Careful Words

goddess (n.)

Thyself and thy belongings

Are not thine own so proper as to waste

Thyself upon thy virtues, they on thee.

Heaven doth with us as we with torches do,

Not light them for themselves; for if our virtues

Did not go forth of us, 't were all alike

As if we had them not. Spirits are not finely touch'd

But to fine issues, nor Nature never lends

The smallest scruple of her excellence

But, like a thrifty goddess, she determines

Herself the glory of a creditor,

Both thanks and use.

William Shakespeare (1564-1616): Measure for Measure. Act i.
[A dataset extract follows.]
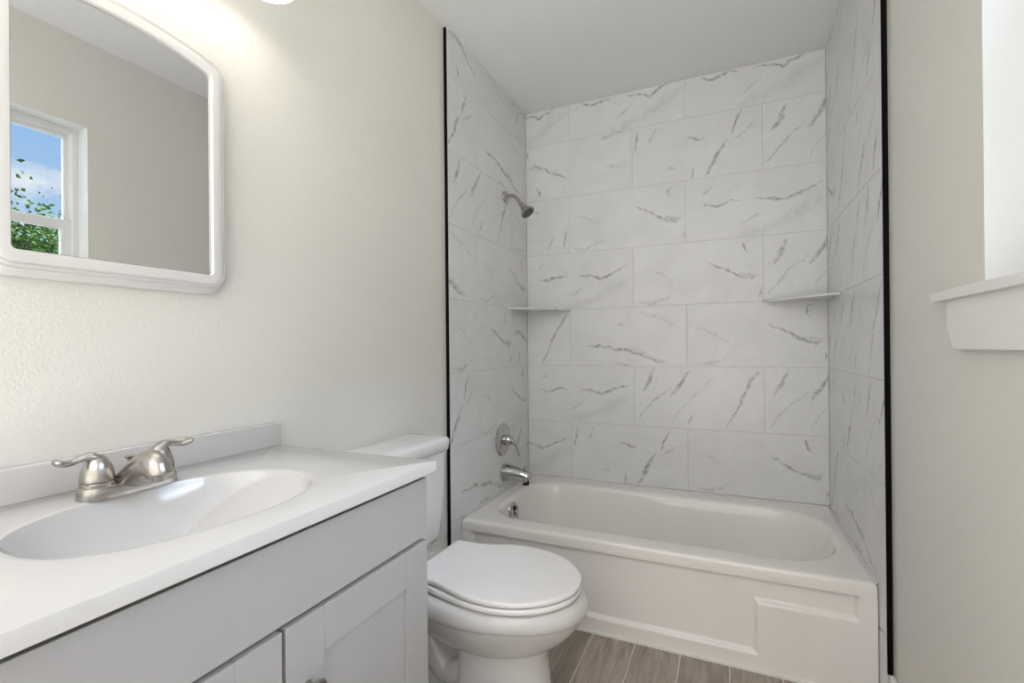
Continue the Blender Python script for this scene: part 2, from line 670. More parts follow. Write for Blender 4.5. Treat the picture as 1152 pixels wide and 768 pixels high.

Sc. 1.

Night, sable goddess! from her ebon throne,

In rayless majesty, now stretches forth

Her leaden sceptre o'er a slumbering world.

Edward Young (1684-1765): Night thoughts. Night i. Line 18.

Her track, where'er the goddess roves,

Glory pursue, and gen'rous shame,

Th' unconquerable mind, and freedom's holy flame.

Thomas Gray (1716-1771): The Progress of Poesy. II. 2, Line 10.

She moves a goddess, and she looks a queen.

Alexander Pope (1688-1744): The Iliad of Homer. Book iii. Line 208.

Where'er he mov'd, the goddess shone before.

Alexander Pope (1688-1744): The Iliad of Homer. Book xx. Line 127.

Achilles' wrath, to Greece the direful spring

Of woes unnumber'd, heavenly goddess, sing!

Alexander Pope (1688-1744): The Iliad of Homer. Book i. Line 1.

Stuff the head

With all such reading as was never read:

For thee explain a thing till all men doubt it,

And write about it, goddess, and about it.

Alexander Pope (1688-1744): The Dunciad. Book iv. Line 249.